Reproduce every line of the material below, but drop the pictures.

::: Dataset excerpt :::

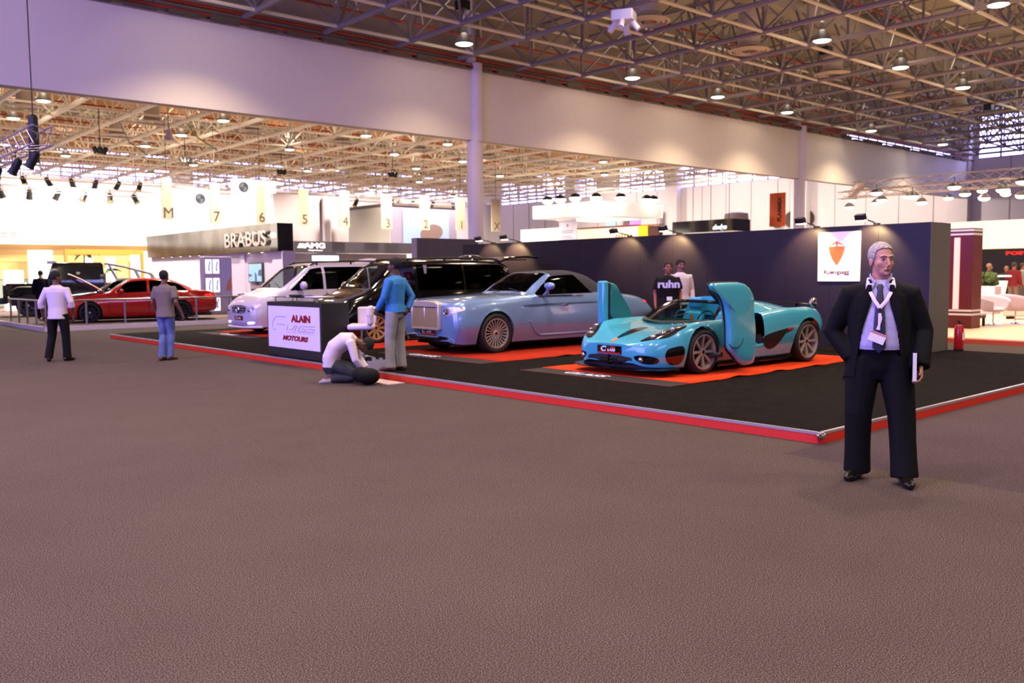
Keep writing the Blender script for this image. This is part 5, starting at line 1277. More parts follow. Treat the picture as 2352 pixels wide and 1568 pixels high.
tag(MB().limb([(4.75, 19.9, 4.9), (4.75, 19.9, 4.85), (4.75, 19.9, 4.25), (4.75, 19.9, 3.95)], [.05, .09, .10, .09], n=12).build('chain_hoist', m_trimb), 'black chain hoist with bag on the upper left truss', 'hoist')
tag(MB().cyl((4.75, 19.9, 4.9), (4.75, 19.9, 9.5), .012, n=5).build('hoist_chain', m_trimb), 'thin black chain above the black hoist at the upper left', 'chain')
m_trp = mat('truss_pale', (206, 190, 196), .5)
bt = [(62.5, 8.5), (64.5, 8.2), (58.6, 7.0), (66, 7.4)]
box_truss('lighting_truss', 'pale lighting truss crossing the bright area above banner M', (10, 66, 8.4), (38, 66, 8.4), .18, m_trp)
box_truss('lighting_truss', 'pale lighting truss below the first one in the bright upper left area', (9, 62, 7.2), (24, 62, 7.2), .18, m_trp)
box_truss('lighting_truss', 'pale lighting truss over the number banners', (24, 63, 7.8), (52, 63, 7.8), .16, m_trp)
hp = None
for k in range(22):
    x, y, z = [(10.5 + k * 1.5, 66, 8.1), (9.6 + (k - 9) * 1.6, 62, 6.9), (26 + (k - 17) * 4.2, 63, 7.5)][0 if k < 9 else (1 if k < 17 else 2)]
    lab = 'small black spotlight on a pale truss in the bright far hall'
    if hp is None: hp = par(lab, (x, y, z), .5, .5, 1.5, 'spotlights on the far pale trusses')
    else: dup(hp, (x, y, z), .5 + k)
# cables and a hanging lamp among the left trusses
b = MB(); b.limb([(15.1, 47, 9.5), (16.6, 50, 8.9), (18.8, 53.5, 8.7), (21, 56, 9.3)], [.035] * 4, n=6); tag(b.build('cable', m_trimb), 'black cable sagging between roof trusses at the upper left', 'cable')
b = MB(); b.limb([(17.9, 45.5, 9.5), (19.0, 46.5, 8.9), (20.6, 48, 8.6)], [.04] * 3, n=6); tag(b.build('cable', mat('green_cable', (96, 130, 60), .6)), 'green cable hanging between roof trusses at the upper left', 'cable')
for k, (x, y, z, lab) in enumerate(((13.4, 44.4, 7.6, 'dark hanging spotlight cluster left of banner M'), (19.6, 50, 8.2, 'dark hanging spotlight cluster above banner M'), (27.0, 53, 8.3, 'dark hanging spotlight cluster above the emblem cube'), (31.5, 47, 7.9, 'dark hanging spotlight cluster above banner 4'))):
    t = thing('hanging_spots', lab, 'lamp', (x, y, z))
    MB().cyl((0, 0, .1), (0, 0, 9.5 - z), .02, n=6).build('drop_rod', m_trimb, t)
    for i in range(3): MB().lathe([(0, .16), (.10, .14), (.14, -.16), (.12, -.16)], 12, Matrix.Translation((.22 * (i - 1), 0, 0)) @ Matrix.Rotation(.5 * (i - 1), 4, 'Y')).build('spot_can', m_trimb, t)
b = MB(); b.cyl((0, 0, .3), (0, 0, 1.5), .02, n=6)
t = thing('bell_lamp', 'pale bell shaped lamp hanging below the white partition upper left', 'lamp', (16.2, 43.2, 8.4)); b.build('rod', m_trimb, t); MB().lathe([(.05, .3), (.10, .28), (.16, .0), (.26, -.2), (.24, -.2)], 18).build('shade', mat('pale_lilac', (200, 186, 206), .5), t)

# ------------------------------------------------------------------ far stands seen over the navy wall
t = thing('canopy_ring', 'white lit diamond shaped canopy hanging beyond the navy wall', 'canopy', (47.9, 45, 5.9))
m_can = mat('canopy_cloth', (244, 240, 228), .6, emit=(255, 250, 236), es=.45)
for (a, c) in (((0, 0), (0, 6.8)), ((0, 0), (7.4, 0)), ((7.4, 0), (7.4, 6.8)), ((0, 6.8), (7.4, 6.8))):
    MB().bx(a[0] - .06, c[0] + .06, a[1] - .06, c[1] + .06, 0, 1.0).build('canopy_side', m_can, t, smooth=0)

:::

● **Solution**
Keep writing the Blender script for this image. This is part 5, starting at line 1277. More parts follow. Treat the picture as 2352 pixels wide and 1568 pixels high.
tag(MB().limb([(4.75, 19.9, 4.9), (4.75, 19.9, 4.85), (4.75, 19.9, 4.25), (4.75, 19.9, 3.95)], [.05, .09, .10, .09], n=12).build('chain_hoist', m_trimb), 'black chain hoist with bag on the upper left truss', 'hoist')
tag(MB().cyl((4.75, 19.9, 4.9), (4.75, 19.9, 9.5), .012, n=5).build('hoist_chain', m_trimb), 'thin black chain above the black hoist at the upper left', 'chain')
m_trp = mat('truss_pale', (206, 190, 196), .5)
bt = [(62.5, 8.5), (64.5, 8.2), (58.6, 7.0), (66, 7.4)]
box_truss('lighting_truss', 'pale lighting truss crossing the bright area above banner M', (10, 66, 8.4), (38, 66, 8.4), .18, m_trp)
box_truss('lighting_truss', 'pale lighting truss below the first one in the bright upper left area', (9, 62, 7.2), (24, 62, 7.2), .18, m_trp)
box_truss('lighting_truss', 'pale lighting truss over the number banners', (24, 63, 7.8), (52, 63, 7.8), .16, m_trp)
hp = None
for k in range(22):
    x, y, z = [(10.5 + k * 1.5, 66, 8.1), (9.6 + (k - 9) * 1.6, 62, 6.9), (26 + (k - 17) * 4.2, 63, 7.5)][0 if k < 9 else (1 if k < 17 else 2)]
    lab = 'small black spotlight on a pale truss in the bright far hall'
    if hp is None: hp = par(lab, (x, y, z), .5, .5, 1.5, 'spotlights on the far pale trusses')
    else: dup(hp, (x, y, z), .5 + k)
# cables and a hanging lamp among the left trusses
b = MB(); b.limb([(15.1, 47, 9.5), (16.6, 50, 8.9), (18.8, 53.5, 8.7), (21, 56, 9.3)], [.035] * 4, n=6); tag(b.build('cable', m_trimb), 'black cable sagging between roof trusses at the upper left', 'cable')
b = MB(); b.limb([(17.9, 45.5, 9.5), (19.0, 46.5, 8.9), (20.6, 48, 8.6)], [.04] * 3, n=6); tag(b.build('cable', mat('green_cable', (96, 130, 60), .6)), 'green cable hanging between roof trusses at the upper left', 'cable')
for k, (x, y, z, lab) in enumerate(((13.4, 44.4, 7.6, 'dark hanging spotlight cluster left of banner M'), (19.6, 50, 8.2, 'dark hanging spotlight cluster above banner M'), (27.0, 53, 8.3, 'dark hanging spotlight cluster above the emblem cube'), (31.5, 47, 7.9, 'dark hanging spotlight cluster above banner 4'))):
    t = thing('hanging_spots', lab, 'lamp', (x, y, z))
    MB().cyl((0, 0, .1), (0, 0, 9.5 - z), .02, n=6).build('drop_rod', m_trimb, t)
    for i in range(3): MB().lathe([(0, .16), (.10, .14), (.14, -.16), (.12, -.16)], 12, Matrix.Translation((.22 * (i - 1), 0, 0)) @ Matrix.Rotation(.5 * (i - 1), 4, 'Y')).build('spot_can', m_trimb, t)
b = MB(); b.cyl((0, 0, .3), (0, 0, 1.5), .02, n=6)
t = thing('bell_lamp', 'pale bell shaped lamp hanging below the white partition upper left', 'lamp', (16.2, 43.2, 8.4)); b.build('rod', m_trimb, t); MB().lathe([(.05, .3), (.10, .28), (.16, .0), (.26, -.2), (.24, -.2)], 18).build('shade', mat('pale_lilac', (200, 186, 206), .5), t)

# ------------------------------------------------------------------ far stands seen over the navy wall
t = thing('canopy_ring', 'white lit diamond shaped canopy hanging beyond the navy wall', 'canopy', (47.9, 45, 5.9))
m_can = mat('canopy_cloth', (244, 240, 228), .6, emit=(255, 250, 236), es=.45)
for (a, c) in (((0, 0), (0, 6.8)), ((0, 0), (7.4, 0)), ((7.4, 0), (7.4, 6.8)), ((0, 6.8), (7.4, 6.8))):
    MB().bx(a[0] - .06, c[0] + .06, a[1] - .06, c[1] + .06, 0, 1.0).build('canopy_side', m_can, t, smooth=0)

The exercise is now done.